The Four Phases of Agentic and SaaS Market Sentiment
Closelooknet - Daily Pulse 2 April
Phase 1 — Pre-AI
Standard Valuation
→ November 2022
SaaS valued on RARR with 10–15 year DCF visibility. Rule-of-40 companies at 10–20x sales. NRR, churn, cohort economics — the model is well understood.
Phase 2 — Euphoria
AI Lifts All Boats
2023 – 2025
Every company with “AI” in the earnings call gets a multiple expansion. No differentiation between cosmetic AI and structural AI architecture.
Phase 3 — Fear
AI Kills All Software
2025 – Q2 2026
Pendulum swings: if agents do the work, why pay for the tool? Blanket multiple compression. Visibility collapses from 10 years to 3. Stocks drop 40% on perfectly good earnings.
Phase 4 — Structured
Decomposition
Q2 2026 →
The market differentiates. Each company becomes two businesses: a disrupted legacy stream and a growing agentic stream. Sum-of-parts replaces blanket valuation.
Between Phase 2 and Phase 3, revenue growth held, guidance held, interest rates held, but the duration of discounting collapsed. Investors stopped projecting RARR over 10 years because AI makes the business model unforecastable beyond 3 years.
In a standard DCF at 15% discount rate, eliminating cashflows after year 3 reduces fair value by 40–60%, even with identical near-term earnings.
The transition into Phase 4 is the trade. The market stops asking “does SaaS survive?” and starts asking “how much of this company’s revenue is legacy, and how much is agentic?” That question requires decomposition, and decomposition creates dispersion.
The Valuation Decomposition
In Phase 4, most enterprise software company becomes two businesses with fundamentally different valuation characteristics. The legacy stream — seat-based licences, workflow tools replicable by agents, point solutions without data gravity — gets a short-duration DCF: 2–5x sales, 3-year visibility, contracting multiples.
The agentic stream — agent operating layer, API infrastructure, data gravity moats, usage-based pricing — gets a long-duration DCF: 12–20x sales, 8–10 year visibility, expanding multiples. The blended multiple is a sum-of-parts, and it shifts every quarter as the revenue mix evolves.

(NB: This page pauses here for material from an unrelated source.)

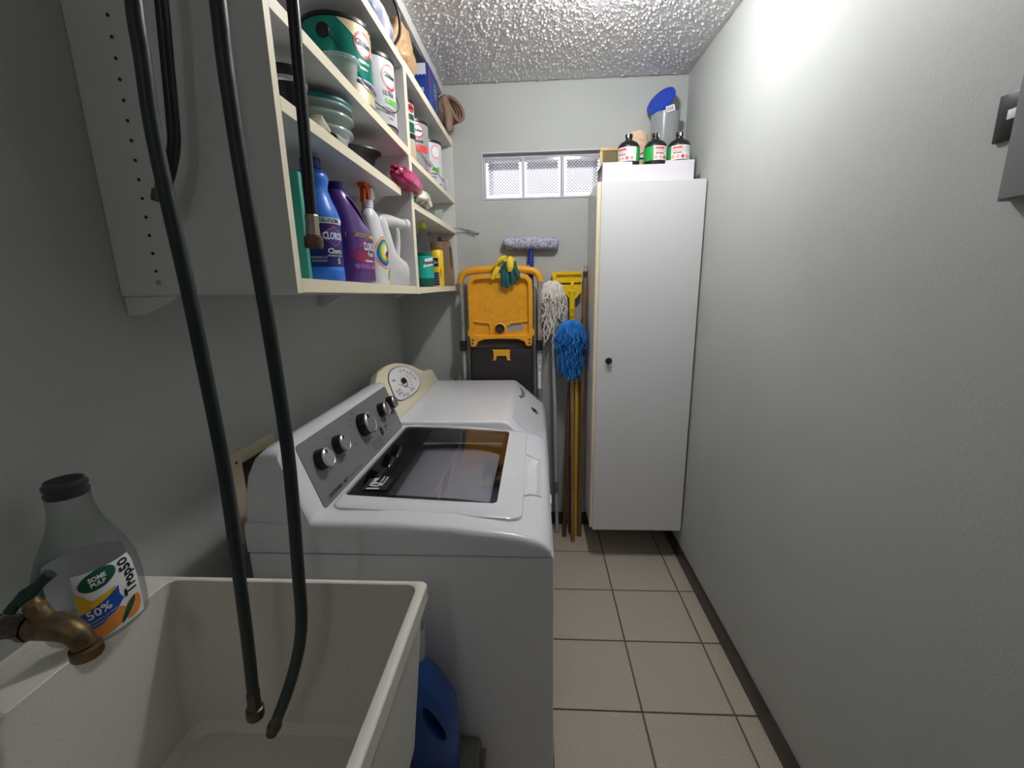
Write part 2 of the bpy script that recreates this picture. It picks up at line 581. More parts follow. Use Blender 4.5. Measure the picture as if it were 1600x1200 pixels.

The three-layer valuation model
Standard analysis covers numerator (earnings) and denominator (rates). The third layer — DCF visibility horizon — explains why stocks collapse on good numbers. The fourth question — how to price agentic revenue — is what Phase 4 adds.
Layer 1
Legacy stream: the duration collapse
Earnings are fine. Rates are fine. But if the market can no longer project RARR beyond 3 years fair value drops 40–60%.
Layer 2
Agentic stream: how to price the unknown
Agentic revenue is real and growing fast — but what business model will it follow? SaaS 3.0 is output-based, not seat-based. Does that give investors a 10-year runway or a 3-year runway? This uncertainty IS the valuation question of 2026.